Não tem efeito orloff desta vez. Argentina e Brasil seguem na contramão no enfrentamento da crise fiscal. A Argentina prioriza a recuperação das finanças nacionais e o faz a qualquer custo, enquanto o Brasil protela porque não desiste de priorizar o social, mantendo ações assistencialistas que comprometem o resultado fiscal e, por outro lado, não avança em sangria excessiva nos cortes que possam comprometer o trânsito político tanto na Faria Lima como nos rincões nordestinos.

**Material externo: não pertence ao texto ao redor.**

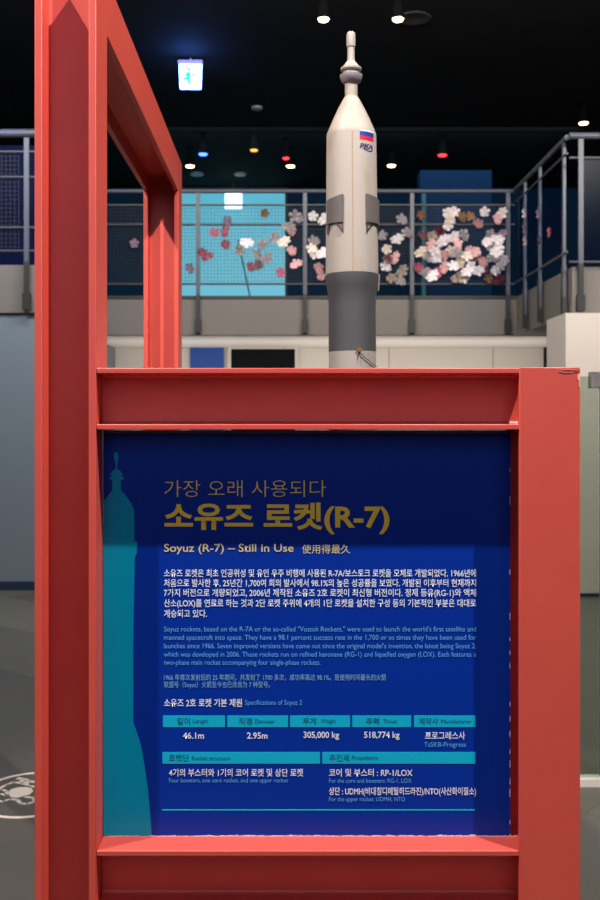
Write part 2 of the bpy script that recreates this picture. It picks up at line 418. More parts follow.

Importa também registrar que o Brasil bate recordes deste século de empregabilidade, já com o pleno emprego no horizonte, ainda que a qualidade dos novos empregos seja, em média, inferior aos anteriores.
A releitura do artigo pode lhe oferecer um bom manual de diferenças entre esquerda e direita e, sem entrar no mérito, permite que se entenda claramente os dilemas que os governantes enfrentam para manter seus compromissos político eleitorais e cumprir sua missão administrativa.
Sem juízo de valor, ouso apenas afirmar que as decisões, em qualquer dos casos, está muito atrelada ao jogo eleitoral e, portanto, comprometida gravemente pelos projetos pessoais de cada governante.
Mais uma vez, fecho uma coluna com uma conclusão óbvia: a possibilidade de reeleição conspira contra a racionalidade das decisões, sempre pressionadas pelos compromissos partidários e pelos projetos pessoais de poder.
Neste aspecto, reitero o veredito, independente de quem seja seu ídolo político de plantão, inclusive porque, se você não o tem, é muito provável que assine o texto comigo.